-- Raw data start --
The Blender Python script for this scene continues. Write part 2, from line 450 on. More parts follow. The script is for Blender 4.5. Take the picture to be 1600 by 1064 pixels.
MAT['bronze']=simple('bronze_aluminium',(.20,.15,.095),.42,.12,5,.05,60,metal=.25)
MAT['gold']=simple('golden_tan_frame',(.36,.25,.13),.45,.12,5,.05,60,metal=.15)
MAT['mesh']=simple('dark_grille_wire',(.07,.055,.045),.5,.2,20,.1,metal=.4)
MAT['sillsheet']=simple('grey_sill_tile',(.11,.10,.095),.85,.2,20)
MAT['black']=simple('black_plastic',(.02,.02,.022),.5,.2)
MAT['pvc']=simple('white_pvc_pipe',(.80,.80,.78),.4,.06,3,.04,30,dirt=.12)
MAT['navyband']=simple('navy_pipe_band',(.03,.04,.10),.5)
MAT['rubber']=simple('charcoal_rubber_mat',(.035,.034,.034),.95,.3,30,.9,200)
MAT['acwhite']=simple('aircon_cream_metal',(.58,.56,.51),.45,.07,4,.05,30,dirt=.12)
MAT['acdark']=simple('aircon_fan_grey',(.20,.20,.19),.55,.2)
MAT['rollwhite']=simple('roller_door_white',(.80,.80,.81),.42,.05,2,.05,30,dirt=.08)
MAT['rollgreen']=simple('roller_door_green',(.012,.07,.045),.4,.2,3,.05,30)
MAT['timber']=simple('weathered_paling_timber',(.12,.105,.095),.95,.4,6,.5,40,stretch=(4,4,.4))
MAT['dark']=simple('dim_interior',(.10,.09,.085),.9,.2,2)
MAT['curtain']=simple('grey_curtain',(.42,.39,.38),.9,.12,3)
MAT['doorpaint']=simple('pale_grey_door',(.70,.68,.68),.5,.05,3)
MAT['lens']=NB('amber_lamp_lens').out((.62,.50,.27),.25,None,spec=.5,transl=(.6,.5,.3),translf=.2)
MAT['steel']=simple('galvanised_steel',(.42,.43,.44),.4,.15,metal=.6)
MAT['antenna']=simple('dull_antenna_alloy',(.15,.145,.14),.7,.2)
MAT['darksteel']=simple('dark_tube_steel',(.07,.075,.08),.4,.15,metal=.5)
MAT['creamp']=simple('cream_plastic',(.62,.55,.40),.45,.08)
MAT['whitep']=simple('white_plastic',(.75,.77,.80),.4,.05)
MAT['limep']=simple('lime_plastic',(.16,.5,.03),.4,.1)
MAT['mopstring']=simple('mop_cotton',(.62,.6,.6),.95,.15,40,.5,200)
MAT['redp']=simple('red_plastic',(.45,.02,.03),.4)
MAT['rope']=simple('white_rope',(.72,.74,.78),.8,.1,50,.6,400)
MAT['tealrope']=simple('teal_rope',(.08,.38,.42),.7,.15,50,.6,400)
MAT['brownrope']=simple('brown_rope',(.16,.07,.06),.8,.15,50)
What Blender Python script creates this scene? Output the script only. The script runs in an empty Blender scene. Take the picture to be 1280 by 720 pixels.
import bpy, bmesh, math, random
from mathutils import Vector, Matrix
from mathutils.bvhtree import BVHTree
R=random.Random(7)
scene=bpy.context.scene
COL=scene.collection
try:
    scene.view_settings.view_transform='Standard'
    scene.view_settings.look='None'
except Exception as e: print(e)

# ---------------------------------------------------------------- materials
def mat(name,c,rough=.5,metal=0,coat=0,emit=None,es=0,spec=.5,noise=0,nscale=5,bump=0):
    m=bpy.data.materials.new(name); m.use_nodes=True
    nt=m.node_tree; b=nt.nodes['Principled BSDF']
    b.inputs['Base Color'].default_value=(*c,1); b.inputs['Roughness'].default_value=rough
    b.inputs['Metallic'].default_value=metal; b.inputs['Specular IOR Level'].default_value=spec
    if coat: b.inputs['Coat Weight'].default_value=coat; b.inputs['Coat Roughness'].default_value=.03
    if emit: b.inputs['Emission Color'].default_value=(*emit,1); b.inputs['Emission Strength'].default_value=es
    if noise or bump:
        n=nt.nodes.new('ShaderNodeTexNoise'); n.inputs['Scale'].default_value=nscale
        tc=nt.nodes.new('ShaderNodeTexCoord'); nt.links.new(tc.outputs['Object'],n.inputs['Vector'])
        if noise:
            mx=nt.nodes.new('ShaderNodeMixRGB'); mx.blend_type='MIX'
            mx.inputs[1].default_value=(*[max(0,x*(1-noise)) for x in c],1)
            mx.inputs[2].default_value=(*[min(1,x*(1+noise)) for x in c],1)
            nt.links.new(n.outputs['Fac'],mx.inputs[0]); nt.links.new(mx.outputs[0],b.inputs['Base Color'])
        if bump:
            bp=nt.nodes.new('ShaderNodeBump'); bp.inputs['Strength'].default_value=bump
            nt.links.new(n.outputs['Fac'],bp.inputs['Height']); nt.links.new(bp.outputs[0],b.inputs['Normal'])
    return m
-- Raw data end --
Restate the listing above word for word.

The Blender Python script for this scene continues. Write part 2, from line 450 on. More parts follow. The script is for Blender 4.5. Take the picture to be 1600 by 1064 pixels.
MAT['bronze']=simple('bronze_aluminium',(.20,.15,.095),.42,.12,5,.05,60,metal=.25)
MAT['gold']=simple('golden_tan_frame',(.36,.25,.13),.45,.12,5,.05,60,metal=.15)
MAT['mesh']=simple('dark_grille_wire',(.07,.055,.045),.5,.2,20,.1,metal=.4)
MAT['sillsheet']=simple('grey_sill_tile',(.11,.10,.095),.85,.2,20)
MAT['black']=simple('black_plastic',(.02,.02,.022),.5,.2)
MAT['pvc']=simple('white_pvc_pipe',(.80,.80,.78),.4,.06,3,.04,30,dirt=.12)
MAT['navyband']=simple('navy_pipe_band',(.03,.04,.10),.5)
MAT['rubber']=simple('charcoal_rubber_mat',(.035,.034,.034),.95,.3,30,.9,200)
MAT['acwhite']=simple('aircon_cream_metal',(.58,.56,.51),.45,.07,4,.05,30,dirt=.12)
MAT['acdark']=simple('aircon_fan_grey',(.20,.20,.19),.55,.2)
MAT['rollwhite']=simple('roller_door_white',(.80,.80,.81),.42,.05,2,.05,30,dirt=.08)
MAT['rollgreen']=simple('roller_door_green',(.012,.07,.045),.4,.2,3,.05,30)
MAT['timber']=simple('weathered_paling_timber',(.12,.105,.095),.95,.4,6,.5,40,stretch=(4,4,.4))
MAT['dark']=simple('dim_interior',(.10,.09,.085),.9,.2,2)
MAT['curtain']=simple('grey_curtain',(.42,.39,.38),.9,.12,3)
MAT['doorpaint']=simple('pale_grey_door',(.70,.68,.68),.5,.05,3)
MAT['lens']=NB('amber_lamp_lens').out((.62,.50,.27),.25,None,spec=.5,transl=(.6,.5,.3),translf=.2)
MAT['steel']=simple('galvanised_steel',(.42,.43,.44),.4,.15,metal=.6)
MAT['antenna']=simple('dull_antenna_alloy',(.15,.145,.14),.7,.2)
MAT['darksteel']=simple('dark_tube_steel',(.07,.075,.08),.4,.15,metal=.5)
MAT['creamp']=simple('cream_plastic',(.62,.55,.40),.45,.08)
MAT['whitep']=simple('white_plastic',(.75,.77,.80),.4,.05)
MAT['limep']=simple('lime_plastic',(.16,.5,.03),.4,.1)
MAT['mopstring']=simple('mop_cotton',(.62,.6,.6),.95,.15,40,.5,200)
MAT['redp']=simple('red_plastic',(.45,.02,.03),.4)
MAT['rope']=simple('white_rope',(.72,.74,.78),.8,.1,50,.6,400)
MAT['tealrope']=simple('teal_rope',(.08,.38,.42),.7,.15,50,.6,400)
MAT['brownrope']=simple('brown_rope',(.16,.07,.06),.8,.15,50)
What Blender Python script creates this scene? Output the script only. The script runs in an empty Blender scene. Take the picture to be 1280 by 720 pixels.
import bpy, bmesh, math, random
from mathutils import Vector, Matrix
from mathutils.bvhtree import BVHTree
R=random.Random(7)
scene=bpy.context.scene
COL=scene.collection
try:
    scene.view_settings.view_transform='Standard'
    scene.view_settings.look='None'
except Exception as e: print(e)

# ---------------------------------------------------------------- materials
def mat(name,c,rough=.5,metal=0,coat=0,emit=None,es=0,spec=.5,noise=0,nscale=5,bump=0):
    m=bpy.data.materials.new(name); m.use_nodes=True
    nt=m.node_tree; b=nt.nodes['Principled BSDF']
    b.inputs['Base Color'].default_value=(*c,1); b.inputs['Roughness'].default_value=rough
    b.inputs['Metallic'].default_value=metal; b.inputs['Specular IOR Level'].default_value=spec
    if coat: b.inputs['Coat Weight'].default_value=coat; b.inputs['Coat Roughness'].default_value=.03
    if emit: b.inputs['Emission Color'].default_value=(*emit,1); b.inputs['Emission Strength'].default_value=es
    if noise or bump:
        n=nt.nodes.new('ShaderNodeTexNoise'); n.inputs['Scale'].default_value=nscale
        tc=nt.nodes.new('ShaderNodeTexCoord'); nt.links.new(tc.outputs['Object'],n.inputs['Vector'])
        if noise:
            mx=nt.nodes.new('ShaderNodeMixRGB'); mx.blend_type='MIX'
            mx.inputs[1].default_value=(*[max(0,x*(1-noise)) for x in c],1)
            mx.inputs[2].default_value=(*[min(1,x*(1+noise)) for x in c],1)
            nt.links.new(n.outputs['Fac'],mx.inputs[0]); nt.links.new(mx.outputs[0],b.inputs['Base Color'])
        if bump:
            bp=nt.nodes.new('ShaderNodeBump'); bp.inputs['Strength'].default_value=bump
            nt.links.new(n.outputs['Fac'],bp.inputs['Height']); nt.links.new(bp.outputs[0],b.inputs['Normal'])
    return m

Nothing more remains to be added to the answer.